▸ SUPPLIED MATERIAL
■ ■ ■ ■ ■
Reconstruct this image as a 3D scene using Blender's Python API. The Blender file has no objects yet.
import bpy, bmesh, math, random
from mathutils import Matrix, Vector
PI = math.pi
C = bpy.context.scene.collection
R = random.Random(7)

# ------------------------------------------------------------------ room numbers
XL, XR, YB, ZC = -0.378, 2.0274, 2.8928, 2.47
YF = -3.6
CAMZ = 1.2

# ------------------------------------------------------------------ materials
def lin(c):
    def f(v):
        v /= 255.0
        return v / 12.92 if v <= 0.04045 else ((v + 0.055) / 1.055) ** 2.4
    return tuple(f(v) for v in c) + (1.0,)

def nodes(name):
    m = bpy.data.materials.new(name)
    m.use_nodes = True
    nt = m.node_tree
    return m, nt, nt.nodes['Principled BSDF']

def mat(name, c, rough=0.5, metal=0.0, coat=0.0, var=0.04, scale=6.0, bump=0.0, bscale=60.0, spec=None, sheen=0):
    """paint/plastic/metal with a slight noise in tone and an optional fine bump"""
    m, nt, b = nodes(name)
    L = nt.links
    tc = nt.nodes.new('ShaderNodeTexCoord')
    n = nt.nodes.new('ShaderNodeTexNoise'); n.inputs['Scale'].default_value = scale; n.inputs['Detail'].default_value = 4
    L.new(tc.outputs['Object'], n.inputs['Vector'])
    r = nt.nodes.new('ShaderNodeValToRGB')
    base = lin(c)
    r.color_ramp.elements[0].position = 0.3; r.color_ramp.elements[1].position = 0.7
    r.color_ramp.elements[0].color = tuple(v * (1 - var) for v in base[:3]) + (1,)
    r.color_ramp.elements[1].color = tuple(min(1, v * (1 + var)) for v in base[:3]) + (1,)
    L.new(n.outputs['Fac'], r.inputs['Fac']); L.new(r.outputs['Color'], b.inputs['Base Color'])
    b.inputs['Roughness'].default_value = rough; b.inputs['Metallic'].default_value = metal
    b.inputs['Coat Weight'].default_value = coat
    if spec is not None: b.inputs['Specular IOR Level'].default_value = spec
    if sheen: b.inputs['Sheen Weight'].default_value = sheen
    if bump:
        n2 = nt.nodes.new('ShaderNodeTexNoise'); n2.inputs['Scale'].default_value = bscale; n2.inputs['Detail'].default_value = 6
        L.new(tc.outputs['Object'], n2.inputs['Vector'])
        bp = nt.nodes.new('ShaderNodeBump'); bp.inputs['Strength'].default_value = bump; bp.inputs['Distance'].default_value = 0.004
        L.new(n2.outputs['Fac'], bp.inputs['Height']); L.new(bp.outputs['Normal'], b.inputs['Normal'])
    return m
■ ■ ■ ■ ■
▸ GIVEN REQUEST
Only the lines from the top of the data through the line that contains "return tuple(f(v) for v in c) + (1.0,)" should be quoted, exactly as they stand.

▸ THE RESPONSE
Reconstruct this image as a 3D scene using Blender's Python API. The Blender file has no objects yet.
import bpy, bmesh, math, random
from mathutils import Matrix, Vector
PI = math.pi
C = bpy.context.scene.collection
R = random.Random(7)

# ------------------------------------------------------------------ room numbers
XL, XR, YB, ZC = -0.378, 2.0274, 2.8928, 2.47
YF = -3.6
CAMZ = 1.2

# ------------------------------------------------------------------ materials
def lin(c):
    def f(v):
        v /= 255.0
        return v / 12.92 if v <= 0.04045 else ((v + 0.055) / 1.055) ** 2.4
    return tuple(f(v) for v in c) + (1.0,)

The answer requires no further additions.